Indexed on: 11 Aug '16Published on: 11 Aug '16Published in: arXiv - Astrophysics - Cosmology and Nongalactic Astrophysics



Abstract

We present the measurements of the luminosity-dependent redshift-space three-point correlation functions (3PCFs) for the Sloan Digital Sky Survey (SDSS) DR7 Main galaxy sample. We compare the 3PCF measurements to the predictions from three different halo and subhalo models. One is the halo occupation distribution (HOD) model and the other two are extensions of the subhalo abundance matching (SHAM) model by allowing the central and satellite galaxies to have different occupation distributions in the host halos and subhalos. Parameters in all the models are chosen to best describe the projected and redshift-space two-point correlation functions (2PCFs) of the same set of galaxies. All three model predictions agree well with the 3PCF measurements for the most luminous galaxy sample, while the HOD model better performs in matching the 3PCFs of fainter samples (with luminosity threshold below $L^*$), which is similar in trend to the case of fitting the 2PCFs.
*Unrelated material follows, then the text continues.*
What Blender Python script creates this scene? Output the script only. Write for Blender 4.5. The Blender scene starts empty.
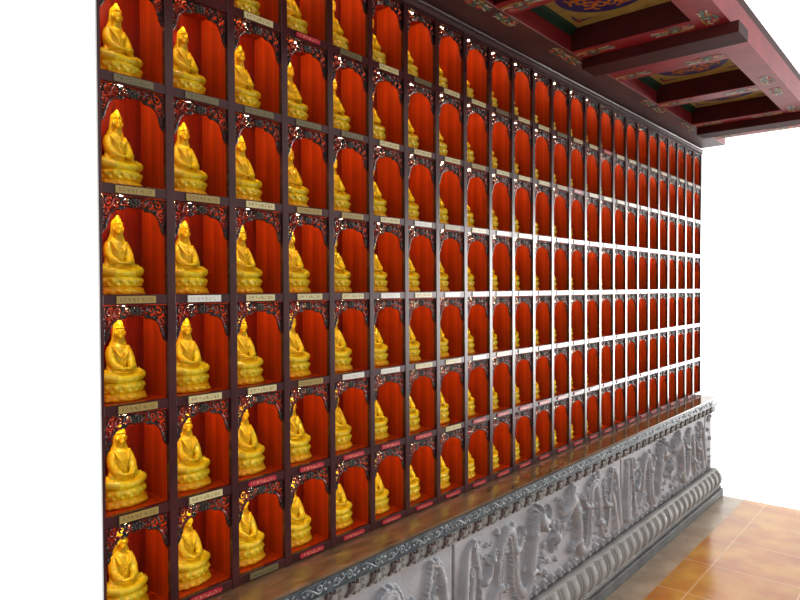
import bpy, math, random
import numpy as np
from mathutils import Vector
random.seed(7)
rng = np.random.default_rng(11)
PI = math.pi
Z0 = 1.47                      # eye-level shelf above the floor
sc = bpy.context.scene
col = sc.collection

# ------------------------------------------------------------------ materials
def sr(r, g, b):
    f = lambda c: (c/255/12.92) if c/255 <= .04045 else ((c/255+.055)/1.055)**2.4
    return (f(r), f(g), f(b), 1)

def mat(name, color, rough=.5, metal=0, spec=.5, coat=0, coat_r=.1, emit=None, estr=0, sss=0):
    m = bpy.data.materials.new(name); m.use_nodes = True
    b = m.node_tree.nodes['Principled BSDF']
    b.inputs['Base Color'].default_value = color
    b.inputs['Roughness'].default_value = rough
    b.inputs['Metallic'].default_value = metal
    b.inputs['Specular IOR Level'].default_value = spec
    b.inputs['Coat Weight'].default_value = coat
    b.inputs['Coat Roughness'].default_value = coat_r
    if emit:
        b.inputs['Emission Color'].default_value = emit
        b.inputs['Emission Strength'].default_value = estr
    if sss:
        b.inputs['Subsurface Weight'].default_value = sss
        b.inputs['Subsurface Radius'].default_value = (.012, .008, .002)
        b.inputs['Subsurface Scale'].default_value = 1
    return m

def nd(m, t, **kw):
    n = m.node_tree.nodes.new(t)
    for k, v in kw.items():
        if k in n.inputs.keys(): n.inputs[k].default_value = v
        else: setattr(n, k, v)
    return n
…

The decomposition of the model 3PCFs into contributions from different types of galaxy triplets shows that on small scales the dependence of the 3PCFs on triangle shape is driven by nonlinear redshift-space distortion (and not by the intrinsic halo shape) while on large scales it reflects the filamentary structure. The decomposition also reveals more detailed differences in the three models, which are related to the radial distribution, the mean occupation function, and the velocity distribution of satellite galaxies inside halos. The results suggest that galaxy 3PCFs can further help constrain the above galaxy-halo relation and test theoretical models.